TIFF 2014 | Journey to the West (Tsai Ming-liang, Taiwan/France) — Wavelengths

JourneytotheWest

By Shelly Kraicer

A small miracle of a movie, Tsai Ming-liang’s insanely slow mid-length film is also one of his most beautiful. For 56 non-action-packed minutes, we watch Tsai’s acteur fetiche Lee Kang-sheng, head shaved and dressed in red crimson monk-like robes, walk as slowly as possible through various urban spaces in and near Marseilles. This film forms part of a series of “slow walking” films, pitting Lee’s otherworldly near-still movement against various (until now mostly Asian) environments.

Here, in France, Tsai has for the first time given Lee a near-companion: the spectacular Denis Lavant, who is introduced in a confrontationally monumental close-up, and whose solipsistic world gradually meshes with Lee’s quasi-monk until, finally the two seem joined in unworldly spaces and an unearthly time of their own creating.

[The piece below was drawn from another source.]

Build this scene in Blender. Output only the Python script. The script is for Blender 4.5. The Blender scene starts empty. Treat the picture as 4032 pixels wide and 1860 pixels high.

This may sound like a daunting film to watch, but don’t worry. It is by far Tsai’s most playful film in years, inviting the viewer to play games with what is on the screen: sometimes we wait anxiously for Lee’s monk to inevitably creep into the scene; at other times we scan the vast public spaces, playing a “Where’s Waldo” game to spot him. And sometimes we are even transported by Tsai’s ecstatic play of light, space, and time—cinema at its purest.